The appellants argue the Board erred in finding the bridge structure will be a more appropriate nonconforming use than the one-story portion of the existing building. We disagree.
The Board discussed at length the effect of granting the application. The Board considered arguments from special interest groups, photographs of the site, a proposed sketch of the bridge, and had the owners construct poles to depict the corridor view after construction of the bridge.
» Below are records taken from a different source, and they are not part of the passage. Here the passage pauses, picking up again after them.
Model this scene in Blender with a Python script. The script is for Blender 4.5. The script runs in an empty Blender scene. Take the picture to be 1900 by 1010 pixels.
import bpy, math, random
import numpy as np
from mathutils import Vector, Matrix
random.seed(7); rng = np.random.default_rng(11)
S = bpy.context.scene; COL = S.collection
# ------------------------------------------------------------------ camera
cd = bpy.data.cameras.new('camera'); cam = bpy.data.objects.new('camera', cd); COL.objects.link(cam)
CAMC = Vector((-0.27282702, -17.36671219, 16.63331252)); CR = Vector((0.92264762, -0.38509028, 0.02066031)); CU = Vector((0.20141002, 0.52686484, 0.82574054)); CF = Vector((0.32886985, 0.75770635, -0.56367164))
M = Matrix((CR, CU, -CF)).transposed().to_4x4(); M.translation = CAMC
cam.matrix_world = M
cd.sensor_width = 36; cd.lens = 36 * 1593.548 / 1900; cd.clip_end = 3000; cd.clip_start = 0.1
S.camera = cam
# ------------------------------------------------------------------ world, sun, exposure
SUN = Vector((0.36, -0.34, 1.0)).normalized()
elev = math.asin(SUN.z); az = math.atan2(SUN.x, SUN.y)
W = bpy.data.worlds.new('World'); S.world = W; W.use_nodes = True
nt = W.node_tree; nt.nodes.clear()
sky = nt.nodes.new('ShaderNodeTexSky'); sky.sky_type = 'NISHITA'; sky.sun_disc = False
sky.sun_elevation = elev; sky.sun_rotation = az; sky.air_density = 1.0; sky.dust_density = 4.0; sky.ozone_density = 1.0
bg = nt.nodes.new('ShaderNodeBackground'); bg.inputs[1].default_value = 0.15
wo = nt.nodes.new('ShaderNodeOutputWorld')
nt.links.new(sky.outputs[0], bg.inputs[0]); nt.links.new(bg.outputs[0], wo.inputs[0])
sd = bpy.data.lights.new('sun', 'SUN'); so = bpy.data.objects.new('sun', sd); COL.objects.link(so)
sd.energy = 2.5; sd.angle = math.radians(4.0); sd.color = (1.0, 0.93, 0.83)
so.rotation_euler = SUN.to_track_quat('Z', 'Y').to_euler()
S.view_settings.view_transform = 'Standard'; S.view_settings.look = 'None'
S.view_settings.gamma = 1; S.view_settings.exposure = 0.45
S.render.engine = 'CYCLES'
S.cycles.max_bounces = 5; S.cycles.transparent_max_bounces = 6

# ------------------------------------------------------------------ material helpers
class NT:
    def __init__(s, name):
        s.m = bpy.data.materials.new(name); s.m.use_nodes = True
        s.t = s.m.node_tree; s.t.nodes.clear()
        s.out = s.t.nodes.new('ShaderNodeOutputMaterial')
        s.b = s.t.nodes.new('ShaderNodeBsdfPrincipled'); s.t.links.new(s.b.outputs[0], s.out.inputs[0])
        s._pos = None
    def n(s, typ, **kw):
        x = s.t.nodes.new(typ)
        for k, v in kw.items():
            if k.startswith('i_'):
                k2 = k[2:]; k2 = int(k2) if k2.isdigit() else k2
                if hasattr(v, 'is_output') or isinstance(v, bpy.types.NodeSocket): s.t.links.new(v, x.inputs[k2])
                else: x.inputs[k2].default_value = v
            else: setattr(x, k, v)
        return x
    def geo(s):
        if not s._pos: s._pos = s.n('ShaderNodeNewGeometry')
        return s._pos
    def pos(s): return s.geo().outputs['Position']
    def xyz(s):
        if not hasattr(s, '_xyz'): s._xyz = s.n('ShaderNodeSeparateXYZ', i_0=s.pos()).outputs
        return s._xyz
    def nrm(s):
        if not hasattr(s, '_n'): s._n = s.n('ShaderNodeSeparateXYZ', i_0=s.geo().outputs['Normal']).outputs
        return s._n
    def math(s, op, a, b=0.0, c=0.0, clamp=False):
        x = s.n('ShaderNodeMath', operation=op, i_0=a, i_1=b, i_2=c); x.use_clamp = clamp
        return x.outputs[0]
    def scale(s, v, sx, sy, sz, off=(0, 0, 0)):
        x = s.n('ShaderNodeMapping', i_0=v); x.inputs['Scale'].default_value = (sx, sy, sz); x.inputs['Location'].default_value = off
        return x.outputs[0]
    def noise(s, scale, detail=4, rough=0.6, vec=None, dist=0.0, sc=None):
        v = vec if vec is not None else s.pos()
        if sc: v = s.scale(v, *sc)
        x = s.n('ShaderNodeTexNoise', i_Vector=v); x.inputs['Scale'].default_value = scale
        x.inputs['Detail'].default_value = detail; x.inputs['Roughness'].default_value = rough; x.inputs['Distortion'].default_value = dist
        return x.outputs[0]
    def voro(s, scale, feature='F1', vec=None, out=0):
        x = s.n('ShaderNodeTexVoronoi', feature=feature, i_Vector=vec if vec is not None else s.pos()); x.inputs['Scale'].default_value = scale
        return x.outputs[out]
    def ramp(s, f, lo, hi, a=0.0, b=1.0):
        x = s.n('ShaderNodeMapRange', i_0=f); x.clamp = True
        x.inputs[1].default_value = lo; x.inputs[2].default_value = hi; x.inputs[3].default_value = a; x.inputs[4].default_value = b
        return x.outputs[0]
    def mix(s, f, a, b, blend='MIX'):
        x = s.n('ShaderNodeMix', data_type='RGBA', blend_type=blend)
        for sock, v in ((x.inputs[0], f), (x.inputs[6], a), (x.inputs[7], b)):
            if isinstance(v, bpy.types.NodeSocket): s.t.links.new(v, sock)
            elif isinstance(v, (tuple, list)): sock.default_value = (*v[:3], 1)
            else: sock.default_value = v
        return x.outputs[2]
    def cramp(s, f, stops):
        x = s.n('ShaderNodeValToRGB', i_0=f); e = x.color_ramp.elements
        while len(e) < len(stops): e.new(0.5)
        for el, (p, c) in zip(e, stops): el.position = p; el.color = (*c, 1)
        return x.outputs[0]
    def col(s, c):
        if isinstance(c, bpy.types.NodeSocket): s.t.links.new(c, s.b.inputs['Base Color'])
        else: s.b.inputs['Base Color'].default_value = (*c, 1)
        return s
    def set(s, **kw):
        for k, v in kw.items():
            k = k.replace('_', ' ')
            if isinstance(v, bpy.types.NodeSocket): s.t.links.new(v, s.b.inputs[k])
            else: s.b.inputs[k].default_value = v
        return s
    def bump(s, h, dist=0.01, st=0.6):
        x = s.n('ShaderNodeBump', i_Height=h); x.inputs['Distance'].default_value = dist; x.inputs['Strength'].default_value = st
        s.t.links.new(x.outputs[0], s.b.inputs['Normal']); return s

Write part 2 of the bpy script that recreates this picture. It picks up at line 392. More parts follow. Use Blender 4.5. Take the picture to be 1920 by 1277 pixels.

We find the record contains sufficient evidence to support the Board's finding that, after construction of the bridge there will be a lesser intrusion into the view corridor than that which currently exists, and that the proposed use of the owners' land will be as appropriate, if not more appropriate, than the existing use.
IV.
Likewise, there is no merit to the appellants' argument that the nonconforming use of the lot was discontinued because the building had been vacant for more than one year. First, the only reference the appellants point to in the record relating to the building being vacant is the argument of the appellants counsel to the trial court that the building had been vacant for "a long time." This is hardly proof that the building had been vacant for over one year and that the owners had abandoned the use of their lot for an office building. Secondly, we observe that the nonconformity involved here is the protrusion of the one-story portion of the building into the view corridor. That nonconformity clearly has not been removed.
Ordinarily, arguments of counsel may not be considered as evidence in deciding factual issues. Gilmore v. Ivey, 290 S.C. 53, 348 S.E.2d 180 (Ct.App. 1986); McManus v. Bank of Greenwood, 171 S.C. 84, 171 S.E. 473 (1933).
To constitute abandonment, it must appear that there was a discontinuance of the use with the intent to relinquish the right to use the property. The question is one of intention and must be determined from all surrounding facts and circumstances. Conway v. City of Greenville, 254 S.C. 96, 173 S.E.2d 648 (1970).
Accordingly, we affirm the order of the trial court.
Affirmed.
HOWELL, Acting C.J., and GOOLSBY, J., concur.